# Records provided start

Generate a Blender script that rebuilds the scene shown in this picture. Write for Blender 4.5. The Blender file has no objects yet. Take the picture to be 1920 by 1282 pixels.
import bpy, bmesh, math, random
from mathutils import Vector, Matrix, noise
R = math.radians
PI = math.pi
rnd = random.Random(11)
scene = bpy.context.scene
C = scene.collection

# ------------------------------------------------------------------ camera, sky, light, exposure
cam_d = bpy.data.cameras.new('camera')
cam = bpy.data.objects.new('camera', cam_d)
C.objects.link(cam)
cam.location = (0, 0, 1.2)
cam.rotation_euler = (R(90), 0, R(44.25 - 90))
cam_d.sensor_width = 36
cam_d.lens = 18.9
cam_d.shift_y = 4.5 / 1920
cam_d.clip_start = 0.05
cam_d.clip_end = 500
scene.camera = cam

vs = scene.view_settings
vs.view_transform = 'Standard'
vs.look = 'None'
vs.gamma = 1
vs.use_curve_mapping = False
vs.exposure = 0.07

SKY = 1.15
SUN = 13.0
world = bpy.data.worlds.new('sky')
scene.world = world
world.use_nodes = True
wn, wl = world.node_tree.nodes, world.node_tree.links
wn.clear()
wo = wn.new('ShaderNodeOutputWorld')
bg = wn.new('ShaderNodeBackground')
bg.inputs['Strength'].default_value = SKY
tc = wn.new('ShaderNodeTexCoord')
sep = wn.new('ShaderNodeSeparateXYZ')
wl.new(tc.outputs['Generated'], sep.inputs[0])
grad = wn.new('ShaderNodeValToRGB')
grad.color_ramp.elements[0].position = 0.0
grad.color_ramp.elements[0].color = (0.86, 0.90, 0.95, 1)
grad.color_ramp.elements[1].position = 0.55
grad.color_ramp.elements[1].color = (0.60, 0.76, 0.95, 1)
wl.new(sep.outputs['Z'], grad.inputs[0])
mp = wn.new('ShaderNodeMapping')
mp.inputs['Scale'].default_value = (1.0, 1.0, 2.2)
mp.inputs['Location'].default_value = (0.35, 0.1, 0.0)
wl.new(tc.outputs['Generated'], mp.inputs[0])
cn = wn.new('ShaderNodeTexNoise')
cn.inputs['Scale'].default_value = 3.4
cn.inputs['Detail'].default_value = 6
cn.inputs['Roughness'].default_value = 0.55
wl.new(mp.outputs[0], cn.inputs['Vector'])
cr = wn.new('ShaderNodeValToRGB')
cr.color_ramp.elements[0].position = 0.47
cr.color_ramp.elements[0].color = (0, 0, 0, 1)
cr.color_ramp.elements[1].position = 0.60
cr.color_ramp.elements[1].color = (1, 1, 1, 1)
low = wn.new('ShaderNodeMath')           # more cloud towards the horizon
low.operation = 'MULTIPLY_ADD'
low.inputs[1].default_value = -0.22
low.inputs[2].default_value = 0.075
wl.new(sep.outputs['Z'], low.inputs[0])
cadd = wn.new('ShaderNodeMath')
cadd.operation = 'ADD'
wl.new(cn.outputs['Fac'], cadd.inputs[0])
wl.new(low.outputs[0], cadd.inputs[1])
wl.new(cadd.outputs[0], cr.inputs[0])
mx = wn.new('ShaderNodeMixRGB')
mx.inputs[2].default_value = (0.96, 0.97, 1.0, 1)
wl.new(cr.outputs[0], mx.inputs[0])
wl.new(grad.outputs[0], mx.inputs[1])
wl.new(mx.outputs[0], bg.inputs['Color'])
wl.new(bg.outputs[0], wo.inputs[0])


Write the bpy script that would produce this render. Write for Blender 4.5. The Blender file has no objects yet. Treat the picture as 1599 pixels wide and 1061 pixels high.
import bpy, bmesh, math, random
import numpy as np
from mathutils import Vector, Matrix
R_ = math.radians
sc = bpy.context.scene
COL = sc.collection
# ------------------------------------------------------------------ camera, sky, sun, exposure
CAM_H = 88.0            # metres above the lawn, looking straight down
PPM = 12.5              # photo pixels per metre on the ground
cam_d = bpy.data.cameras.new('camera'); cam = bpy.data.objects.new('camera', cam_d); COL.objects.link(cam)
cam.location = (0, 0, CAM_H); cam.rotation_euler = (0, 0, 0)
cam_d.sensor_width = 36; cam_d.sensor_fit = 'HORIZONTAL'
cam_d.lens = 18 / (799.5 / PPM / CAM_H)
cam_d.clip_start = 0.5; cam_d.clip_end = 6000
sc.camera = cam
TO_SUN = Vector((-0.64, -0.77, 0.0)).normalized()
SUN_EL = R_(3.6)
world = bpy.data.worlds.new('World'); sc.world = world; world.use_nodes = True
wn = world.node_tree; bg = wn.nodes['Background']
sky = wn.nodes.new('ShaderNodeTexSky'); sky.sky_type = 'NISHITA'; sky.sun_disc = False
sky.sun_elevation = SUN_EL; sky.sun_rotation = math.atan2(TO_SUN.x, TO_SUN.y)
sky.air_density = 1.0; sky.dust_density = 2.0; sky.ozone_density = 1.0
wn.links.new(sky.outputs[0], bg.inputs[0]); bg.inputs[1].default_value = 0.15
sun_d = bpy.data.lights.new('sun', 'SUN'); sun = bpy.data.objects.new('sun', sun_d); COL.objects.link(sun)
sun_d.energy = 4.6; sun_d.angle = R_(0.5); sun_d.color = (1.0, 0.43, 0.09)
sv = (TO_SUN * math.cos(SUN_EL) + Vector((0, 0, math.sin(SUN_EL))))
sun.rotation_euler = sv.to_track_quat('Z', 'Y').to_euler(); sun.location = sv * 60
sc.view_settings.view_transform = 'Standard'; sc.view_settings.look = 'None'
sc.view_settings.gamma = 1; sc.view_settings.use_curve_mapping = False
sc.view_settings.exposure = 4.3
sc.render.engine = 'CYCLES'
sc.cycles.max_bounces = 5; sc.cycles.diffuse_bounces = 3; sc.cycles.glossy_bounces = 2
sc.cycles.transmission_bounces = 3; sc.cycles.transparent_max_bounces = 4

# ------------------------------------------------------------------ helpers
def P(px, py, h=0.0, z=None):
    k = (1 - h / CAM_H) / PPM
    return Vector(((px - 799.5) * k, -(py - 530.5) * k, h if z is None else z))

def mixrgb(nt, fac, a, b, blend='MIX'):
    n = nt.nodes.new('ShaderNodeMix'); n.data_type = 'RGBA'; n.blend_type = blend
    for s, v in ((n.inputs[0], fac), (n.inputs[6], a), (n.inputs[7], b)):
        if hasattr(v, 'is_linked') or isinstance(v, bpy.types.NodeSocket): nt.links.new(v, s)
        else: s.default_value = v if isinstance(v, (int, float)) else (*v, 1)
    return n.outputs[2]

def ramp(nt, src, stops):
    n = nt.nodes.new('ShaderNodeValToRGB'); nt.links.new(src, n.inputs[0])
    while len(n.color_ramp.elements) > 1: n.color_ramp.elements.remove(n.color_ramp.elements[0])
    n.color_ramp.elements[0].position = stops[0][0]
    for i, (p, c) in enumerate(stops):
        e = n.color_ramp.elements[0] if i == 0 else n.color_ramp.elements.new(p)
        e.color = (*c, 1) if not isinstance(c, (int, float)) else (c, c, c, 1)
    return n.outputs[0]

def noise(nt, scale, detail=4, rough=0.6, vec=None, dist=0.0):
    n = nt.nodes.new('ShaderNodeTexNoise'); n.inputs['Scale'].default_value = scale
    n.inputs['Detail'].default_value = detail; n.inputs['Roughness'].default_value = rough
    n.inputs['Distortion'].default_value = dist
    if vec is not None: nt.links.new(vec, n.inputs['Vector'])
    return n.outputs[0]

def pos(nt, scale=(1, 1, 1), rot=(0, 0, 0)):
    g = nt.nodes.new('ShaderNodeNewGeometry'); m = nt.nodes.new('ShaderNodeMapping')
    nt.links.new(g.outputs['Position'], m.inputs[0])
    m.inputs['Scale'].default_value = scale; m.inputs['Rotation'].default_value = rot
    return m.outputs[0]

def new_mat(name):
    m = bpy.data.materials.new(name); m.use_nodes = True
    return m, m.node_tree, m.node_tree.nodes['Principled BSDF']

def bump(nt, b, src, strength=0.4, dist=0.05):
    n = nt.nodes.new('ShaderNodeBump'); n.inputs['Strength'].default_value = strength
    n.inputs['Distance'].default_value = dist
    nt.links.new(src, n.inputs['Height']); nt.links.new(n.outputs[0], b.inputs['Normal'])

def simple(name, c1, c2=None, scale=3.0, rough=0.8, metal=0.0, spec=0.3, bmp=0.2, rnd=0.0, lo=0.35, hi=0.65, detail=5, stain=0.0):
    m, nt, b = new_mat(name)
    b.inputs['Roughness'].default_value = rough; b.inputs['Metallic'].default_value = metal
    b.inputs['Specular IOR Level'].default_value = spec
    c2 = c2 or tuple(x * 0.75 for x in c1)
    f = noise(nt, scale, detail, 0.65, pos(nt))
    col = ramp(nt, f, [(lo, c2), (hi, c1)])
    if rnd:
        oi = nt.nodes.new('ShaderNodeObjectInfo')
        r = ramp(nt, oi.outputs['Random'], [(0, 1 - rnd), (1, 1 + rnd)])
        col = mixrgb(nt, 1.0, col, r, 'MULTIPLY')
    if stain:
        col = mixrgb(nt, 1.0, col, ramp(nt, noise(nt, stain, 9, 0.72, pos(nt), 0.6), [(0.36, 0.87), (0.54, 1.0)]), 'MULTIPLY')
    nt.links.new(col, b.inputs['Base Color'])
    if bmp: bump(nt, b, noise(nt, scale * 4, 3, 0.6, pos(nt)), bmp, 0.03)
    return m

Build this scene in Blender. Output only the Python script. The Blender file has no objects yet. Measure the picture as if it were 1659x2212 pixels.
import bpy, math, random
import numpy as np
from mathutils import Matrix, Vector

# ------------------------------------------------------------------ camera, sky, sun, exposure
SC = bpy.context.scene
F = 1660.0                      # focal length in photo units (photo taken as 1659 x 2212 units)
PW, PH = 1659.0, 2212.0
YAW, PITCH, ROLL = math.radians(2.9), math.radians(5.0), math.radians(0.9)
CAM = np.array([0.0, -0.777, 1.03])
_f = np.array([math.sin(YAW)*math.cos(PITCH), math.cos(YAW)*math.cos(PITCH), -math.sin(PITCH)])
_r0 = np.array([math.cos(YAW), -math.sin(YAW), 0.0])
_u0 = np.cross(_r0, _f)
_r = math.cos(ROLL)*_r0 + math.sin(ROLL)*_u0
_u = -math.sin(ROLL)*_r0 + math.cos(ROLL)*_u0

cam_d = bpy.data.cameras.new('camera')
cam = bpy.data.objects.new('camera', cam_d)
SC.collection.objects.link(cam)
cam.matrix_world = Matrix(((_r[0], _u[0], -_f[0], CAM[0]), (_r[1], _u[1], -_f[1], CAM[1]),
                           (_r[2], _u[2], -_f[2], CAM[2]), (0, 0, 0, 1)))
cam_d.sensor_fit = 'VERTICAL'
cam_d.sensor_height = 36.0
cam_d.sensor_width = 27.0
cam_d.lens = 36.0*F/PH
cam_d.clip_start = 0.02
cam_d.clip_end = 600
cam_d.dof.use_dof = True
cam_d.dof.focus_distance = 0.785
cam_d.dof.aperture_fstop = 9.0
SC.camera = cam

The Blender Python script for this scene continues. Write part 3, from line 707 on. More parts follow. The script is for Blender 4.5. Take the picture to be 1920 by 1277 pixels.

# Records provided end

Your goal: Quote verbatim the line containing "Build this scene" and every line after it through the end of the records above.

Solution for this problem:
Build this scene in Blender. Output only the Python script. The Blender file has no objects yet. Measure the picture as if it were 1659x2212 pixels.
import bpy, math, random
import numpy as np
from mathutils import Matrix, Vector

# ------------------------------------------------------------------ camera, sky, sun, exposure
SC = bpy.context.scene
F = 1660.0                      # focal length in photo units (photo taken as 1659 x 2212 units)
PW, PH = 1659.0, 2212.0
YAW, PITCH, ROLL = math.radians(2.9), math.radians(5.0), math.radians(0.9)
CAM = np.array([0.0, -0.777, 1.03])
_f = np.array([math.sin(YAW)*math.cos(PITCH), math.cos(YAW)*math.cos(PITCH), -math.sin(PITCH)])
_r0 = np.array([math.cos(YAW), -math.sin(YAW), 0.0])
_u0 = np.cross(_r0, _f)
_r = math.cos(ROLL)*_r0 + math.sin(ROLL)*_u0
_u = -math.sin(ROLL)*_r0 + math.cos(ROLL)*_u0

cam_d = bpy.data.cameras.new('camera')
cam = bpy.data.objects.new('camera', cam_d)
SC.collection.objects.link(cam)
cam.matrix_world = Matrix(((_r[0], _u[0], -_f[0], CAM[0]), (_r[1], _u[1], -_f[1], CAM[1]),
                           (_r[2], _u[2], -_f[2], CAM[2]), (0, 0, 0, 1)))
cam_d.sensor_fit = 'VERTICAL'
cam_d.sensor_height = 36.0
cam_d.sensor_width = 27.0
cam_d.lens = 36.0*F/PH
cam_d.clip_start = 0.02
cam_d.clip_end = 600
cam_d.dof.use_dof = True
cam_d.dof.focus_distance = 0.785
cam_d.dof.aperture_fstop = 9.0
SC.camera = cam

The Blender Python script for this scene continues. Write part 3, from line 707 on. More parts follow. The script is for Blender 4.5. Take the picture to be 1920 by 1277 pixels.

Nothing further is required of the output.